I don't know yet how long this lasts, but my assumption is 40 minutes
just like when it is automatically run.
This is definitely another problem, then. In my experience, the console
returns always immediately after a run command, except when the catalog
database is currently locked (which should only happen while the catalog
backup is running).
You need to start a new
bconsole and run cancel from there as far as I can tell.
Yes, when the consle is stuck, you're right.
As a new user, I didn't know if there is a
timeout value I could set, or how long it was going to run (maybe even
forever?).
For this particular issue, there is nothing you can configure as far as
I can tell.
If this problem persists and is not related to the catalog database
backend, I'd suggesting either running tcpdump or wireshark to observe
what the DIR and console exchange, or run the DIR with debug output.
That might tell us where the wait time comes from.
Arno
Thanks for the help, Arno. Is there any chance of you taking a look
at my other post about the pool configuration?

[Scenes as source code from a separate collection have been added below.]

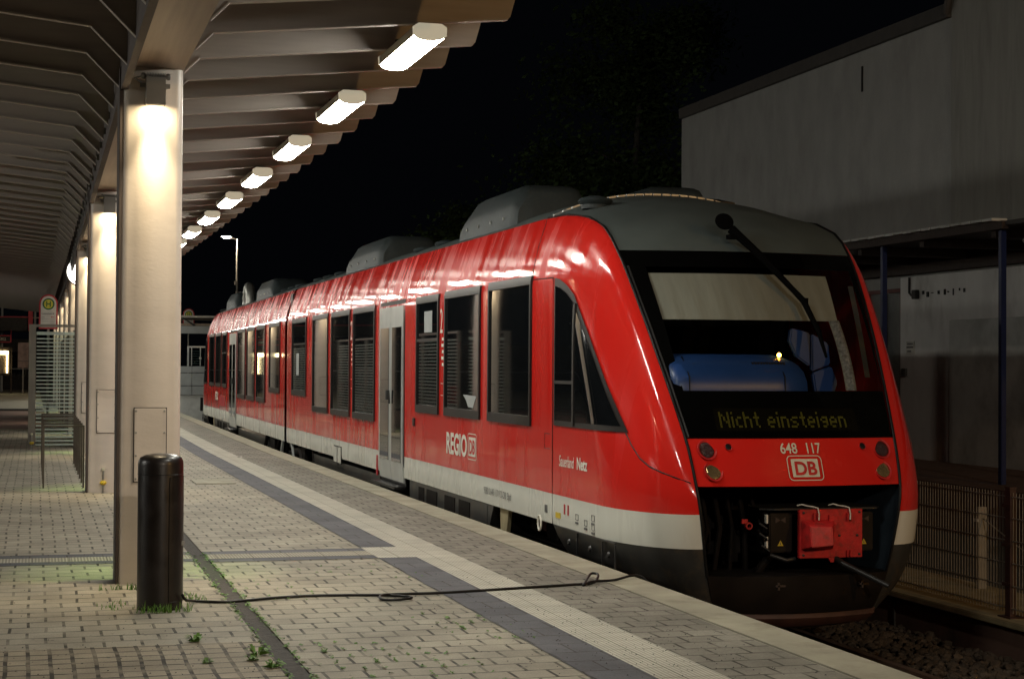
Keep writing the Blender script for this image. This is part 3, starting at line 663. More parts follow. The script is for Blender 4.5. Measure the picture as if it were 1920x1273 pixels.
mb.build('seat_side_shell', 'blue', train, off=TR, bevel=.012, smooth=30)
mb = MB()
rows = []
for i in range(9):
    z = 2.035+.41*i/8; x1 = .735+.03*i/8
    rows.append([(CX0-.90+(x1+.90)*k/40, front_y(-.90+(x1+.90)*k/40, z)+.07+.010*math.sin(k*1.3+i*.35)*(1-i/9), z) for k in range(41)])
mb.grid(rows); mb.build('sun_blind', 'blind', train, off=TR, smooth=60)
mb = MB(); mb.grid([[(CX0+.84+.05*k/4+.01*i, front_y(.8, 1.5+.1*i)+.10, 1.55+.115*i) for k in range(5)] for i in range(8)]); mb.build('side_blind', 'skirt', train, off=TR)
mb = MB()
for x, ww in ((.60,.11),):
    mb.grid([[(CX0+x+ww*k/8+.018*i/10*(10-i)/3+.02*i/10, front_y(x, z)+.05+.02*math.sin(k*.9), z) for k in range(9)] for i, z in enumerate([1.44+.6*j/10 for j in range(11)])])
mb.build('folded_sunshade', 'foil', train, off=TR)
M['orange_bead'] = emis('orange_glow', (1,.35,.03), 30)
MB().lathe((CX0+.10,13.42,1.735), [(0,-.018),(.014,-.01),(.018,0),(.014,.014),(0,.022)], 12).build('orange_glow_bead', 'orange_bead', con, off=TR)  # small glowing orange bead on the console
# destination display
M['dots'] = emis('display_dots', (.50,.40,.05), .05, .08)
G = {'N':["10001","11001","10101","10101","10011","10001","10001"],'i':["1","0","1","1","1","1","1"],'c':["000","000","011","100","100","100","011"],'h':["1000","1000","1110","1001","1001","1001","1001"],
 't':["010","010","111","010","010","010","001"],'e':["0000","0000","0110","1001","1111","1000","0110"],'n':["0000","0000","1110","1001","1001","1001","1001"],'s':["0000","0000","0111","1000","0110","0001","1110"],
 'g':["0000","0000","0111","1001","0111","0001","0110"],' ':["00"]*7}
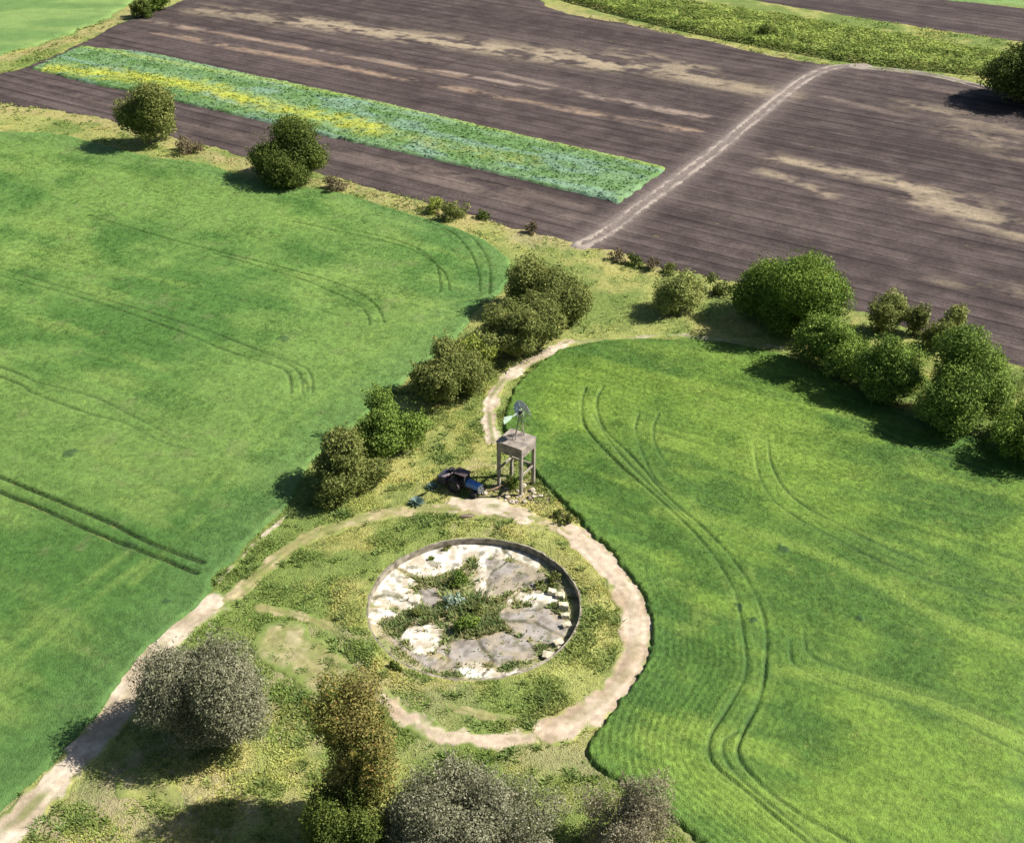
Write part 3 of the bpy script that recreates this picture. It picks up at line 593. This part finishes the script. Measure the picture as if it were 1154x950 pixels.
# low shrubs
SHG = 'small shrubs dotted along the bank'
for (bb, pal, lab) in [((196, 156, 230, 172), 'twig', 'low brown shrub between the two bank trees'), ((364, 201, 392, 217), 'twig', 'low brown shrub right of the dark bank tree'),
    ((490, 226, 530, 248), 'olive', 'olive shrub on the bank above the left field corner'), ((470, 222, 500, 240), 'yellow', 'yellow green shrub left of the olive bank shrub'), ((536, 236, 552, 248), 'dark', 'tiny dark shrub at the edge of the ploughed soil'),
    ((590, 250, 606, 265), 'twig', 'small dark shrub on the dry orange bank'), ((684, 282, 706, 297), 'twig', 'first dark shrub of the row below the farm track'), ((706, 286, 726, 302), 'dark', 'second dark shrub of the row below the farm track'),
    ((727, 290, 744, 306), 'twig', 'third dark shrub of the row below the farm track'), ((795, 314, 830, 332), 'dark', 'dark shrub touching the left of the big round tree'), ((744, 296, 766, 310), 'olive', 'olive shrub behind the lone pale bush'),
    ((852, 28, 878, 46), 'dark', 'dark bush before the tall far crop belt'), ((440, 745, 452, 757), 'dark', 'dark weed clump outside the reservoir wall'), ((625, 575, 648, 590), 'olive', 'weed clump by the start of the right field edge'),
    ((100, 88, 112, 96), 'olive', 'tiny shrub at the end of the vegetable strip'), ((140, 64, 152, 74), 'yellow', 'tiny yellow shrub on the edge of the strip')][:14]:
    tree('shrub', bb, pal, lab, 'shrub', leaf=.3, lift=.0, dens=.8, lumps=14, group=SHG)
for (bb, lab) in [((458, 552, 482, 572), 'blue grey agave nearer the ring path'), ((478, 540, 496, 554), 'blue grey agave beside the shadow of the tractor')]:
    x0, y0, x1, y1 = bb; g = G((x0 + x1) / 2, y1 - 4); r = empty('agave', (g.x, g.y, 0), label=lab, cat='agave', group='agaves by the tractor')
    n = 34; P = []; F = []; rad = (x1 - x0) / 2 / SC(y1)
    for k in range(n):
        an = k * 2.4; el = .25 + .9 * (k / n); L = rad * (1.0 - .25 * k / n); w0 = rad * .16
        dv = np.array([math.cos(an) * math.cos(el), math.sin(an) * math.cos(el), math.sin(el)]); sv = np.array([-math.sin(an), math.cos(an), 0]) * w0
        b0 = len(P); P += [dv * .08 - sv * .6, dv * .08 + sv * .6, dv * L * .55 + sv + [0, 0, .05], dv * L, dv * L * .55 - sv + [0, 0, .05]]; F.append([b0, b0 + 1, b0 + 2, b0 + 3, b0 + 4])
    P = np.array(P); c = np.tile(np.array([.22, .31, .27]), (len(P), 1)) * RS.uniform(.8, 1.15, (len(P), 1)); mesh_np('leaves', P, np.array(F), c, M_grass, r)

# ------------------------------------------------------------------ reservoir
res = empty('round_reservoir', (TC[0], TC[1], 0), label='empty round concrete reservoir with cracked floor overgrown by weeds', cat='reservoir')
M_conc = pmat('weathered_concrete', (.34, .30, .23), .9, ns=1.4, c2=(.12, .10, .07), bump=.4)
def ring_wall(ri, ro, z0, z1, n=220):
    bm = bmesh.new(); L = []
    for i in range(n):
        a = 2 * math.pi * i / n; c, s = math.cos(a), math.sin(a)
        j = float(vnoise(np.array([c * 9]), np.array([s * 9]), .6, 3)[0] - .5); k = float(vnoise(np.array([c * 9]), np.array([s * 9]), 1.7, 8)[0])
        zt = z1 + j * .12 - (.05 if k > .55 else 0); rj = j * .02
        L.append([bm.verts.new(((ri + rj) * c, (ri + rj) * s, z0)), bm.verts.new(((ri + rj) * c, (ri + rj) * s, zt)), bm.verts.new(((ro + rj) * c, (ro + rj) * s, zt - .05)), bm.verts.new(((ro + rj) * c, (ro + rj) * s, z0))])
    for i in range(n):
        a, b = L[i], L[(i + 1) % n]
        for k in range(4): bm.faces.new((a[k], a[(k + 1) % 4], b[(k + 1) % 4], b[k]))
    return bm
bm_obj('wall', ring_wall(TR - .10, TR + .16, -1.6, .05), M_conc, res)
def zp(L): return [(380 + x / 2.885, 560 + y / 2.885) for x, y in L]
DEPTH = -1.15
def fpoly(L): return smooth(np.array([G(x, y, DEPTH)[:2] for x, y in zp(L)]), 2, True)
WHITE = [fpoly(p) for p in ([(185, 232), (150, 225), (210, 170), (300, 130), (440, 130), (500, 160), (640, 190), (650, 235), (560, 205), (470, 202), (440, 205), (380, 242), (270, 262)],
   [(90, 345), (95, 290), (150, 235), (185, 245), (265, 272), (235, 300), (275, 322), (260, 362), (180, 362)], [(100, 372), (190, 366), (190, 385), (150, 400), (120, 420), (100, 400)],
   [(205, 462), (228, 425), (300, 413), (342, 450), (300, 512), (250, 512), (222, 476)], [(405, 545), (450, 542), (530, 562), (640, 565), (640, 600), (450, 600), (405, 585)], [(560, 322), (640, 308), (705, 325), (705, 352), (560, 346)],
   [(465, 208), (480, 210), (490, 300), (520, 330), (465, 330), (447, 290)])]
GREY = [fpoly(p) for p in ([(475, 200), (560, 208), (640, 238), (682, 278), (640, 302), (560, 305), (500, 335), (458, 322), (450, 270)], [(540, 364), (700, 368), (745, 425), (705, 482), (640, 468), (560, 428), (520, 400)],
   [(350, 480), (470, 455), (560, 440), (665, 502), (620, 540), (500, 545), (400, 542), (330, 510)], [(200, 460), (240, 500), (330, 520), (400, 560), (330, 570), (240, 530), (150, 450)], [(270, 300), (330, 305), (335, 350), (290, 370)])]
def bound(Z): return Z
def build_floor():
    x = np.arange(-TR, TR + .1, .13); X, Y = np.meshgrid(x + TC[0], x + TC[1], indexing='ij'); rr = np.hypot(X - TC[0], Y - TC[1])
    nz = (fbm(X, Y, 1.0, 4, 301) - .5) * 1.5
    wm = np.maximum.reduce([spoly(X, Y, p) for p in WHITE]) + nz; gm = np.maximum.reduce([spoly(X, Y, p) for p in GREY]) + nz * .8
    a = fbm(X, Y, 1.6, 4, 303); b = fbm(X, Y, .7, 3, 304)
    C = lerp((.20, .22, .09), (.36, .31, .19), sst(a, .35, .65))
    g = sst(gm, -.12, .1); C = lerp(C, lerp((.19, .165, .14), (.31, .28, .25), sst(a * .5 + b * .5, .35, .6)), g)
    wv = sst(wm, -.12, .1); C = lerp(C, lerp((.40, .35, .26), (.62, .58, .50), sst(b * .6 + a * .4, .33, .56)), wv)
    # cracks with earth in them, meeting at the middle like the old slab joints
    cr = np.full(X.shape, 9.0)
    for k, an in enumerate([.12, .62, 1.25, 2.5, 2.95, 3.5, 4.3, 4.9, 5.55, 5.95]):
        L = np.array([[TC[0] + r * math.cos(an + .1 * math.sin(r + k)), TC[1] + r * math.sin(an + .1 * math.sin(r * .8 + k))] for r in np.linspace(1, TR, 8)]); cr = np.minimum(cr, dseg(X, Y, L))
    ck = (1 - sst(cr + (b - .5) * .5, .08, .3)); C = lerp(C, (.075, .075, .04), ck * .85)
    C = lerp(C, (.13, .12, .07), sst(fbm(X, Y, .8, 3, 306), .60, .70) * .7)
    ed = np.exp(-(np.maximum(gm, wm) / .28) ** 2); C = lerp(C, (.30, .24, .12), ed * .6 * sst(fbm(X, Y, 1.5, 2, 309), .35, .55))
    C = lerp(C, (.36, .30, .21), sst(fbm(X, Y, 1.3, 4, 312), .5, .62) * .55 * g)
    veg = np.clip(1 - g - wv, 0, 1)
    Z = DEPTH + .12 * np.maximum(g, wv) - .08 * ck + (b - .5) * .05 + veg * (.1 * a) + .25 * sst(rr, TR - 2.6, TR)
    V = grid('floor', X - TC[0], Y - TC[1], Z, C, rr < TR - .02, M_floor); V.parent = res
    # weeds growing on the floor
    n = 26000; x = TC[0] + RS.uniform(-TR, TR, n); y = TC[1] + RS.uniform(-TR, TR, n); r = np.hypot(x - TC[0], y - TC[1])
    nz = (fbm(x, y, 1.0, 4, 301) - .5) * 1.5
    s = np.maximum(np.maximum.reduce([spoly(x, y, p) for p in WHITE]), np.maximum.reduce([spoly(x, y, p) for p in GREY])) + nz
    d2 = fbm(x, y, 1.3, 3, 310); ok = (r < TR - .3) & ((s < -.05) & (RS.rand(n) < .10 + .7 * sst(d2, .38, .62)) | (RS.rand(n) < .012)); x, y, r, s = x[ok], y[ok], r[ok], s[ok]
    t = fbm(x, y, 1.8, 2, 311); C = lerp((.19, .26, .09), (.34, .38, .15), sst(t, .35, .65)); C = lerp(C, (.33, .28, .13), (RS.rand(len(x)) < .25) * .8)
    hgt = .2 + .55 * np.exp(-(((x - TC[0] + 1.6) / 3.2) ** 2 + ((y - TC[1]) / 4) ** 2)) * RS.rand(len(x)) + .2 * RS.rand(len(x))
    o = tufts('weeds', np.stack([x, y, np.full(len(x), DEPTH + .05)], 1), hgt, .16 + .12 * RS.rand(len(x)), C, 3, lean=1.0); tag(o, 'weeds growing through the reservoir floor', 'weeds', kind='stuff')
build_floor()
for (px, py, pal, w_, lab) in [(517, 655, 'mid', 24, 'dark green bush at the upper middle of the reservoir floor'), (512, 680, 'agave', 22, 'silvery bush in the middle of the reservoir floor'), (525, 702, 'mid', 28, 'green bush at the lower middle of the reservoir floor'),
        (540, 690, 'olive', 18, 'olive weed clump right of the silvery reservoir bush'), (503, 620, 'olive', 10, 'weed clump on the white upper floor of the reservoir'), (486, 630, 'mid', 8, 'smaller weed clump on the white upper floor'), (608, 660, 'olive', 12, 'weed clump in the floor crack near the right wall'), (625, 655, 'olive', 18, 'spiky weeds below the right reservoir wall'), (470, 690, 'olive', 14, 'low weeds left of the middle bushes in the reservoir')]:
    t = tree('bush', (px - w_ / 2, py - w_ * .42, px + w_ / 2, py + w_ * .42), pal, lab, 'bush', leaf=.2, lift=0, lumps=16, dens=.9, group='bushes inside the reservoir')
    t.location.z = DEPTH + .05; g = G(px, py + w_ * .15, DEPTH); t.location.x, t.location.y = g.x, g.y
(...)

That's really the more
pressing now.
~Kyle
So, good question, Arno, and I hope someone provides the answer.
Erm, which was the question?
:-)
Arno
Steve
Arno Lehmann wrote:
Hi,
On 6/6/2007 10:57 PM, Kyle Marsh wrote:
Howdy,
I'm working on a bacula setup for my college and I have found that
when a client goes down, whether it's firewalled, turned off, or
otherwise disconnected from the network, bacula seems to hang for
about 40 minutes
Unusual timeout, in my experience... I'd expect nearly instantaneous job
failure or the IT-related two hours...
before deciding that the client isn't there and
stopping. This could become problematic if we have several machines
down each night and could cause substantial problems if some backups
don't start until people are back working. Is there a directive that
allows me to specify something sane as the timeout period, and where
does it need to go?
I prefer leaving the timeouts to Bacula, and instead use "Run Before
Job" scripts to ping the clients. Concurrent jobs are a reasonable
solution against long-running or stalled jobs.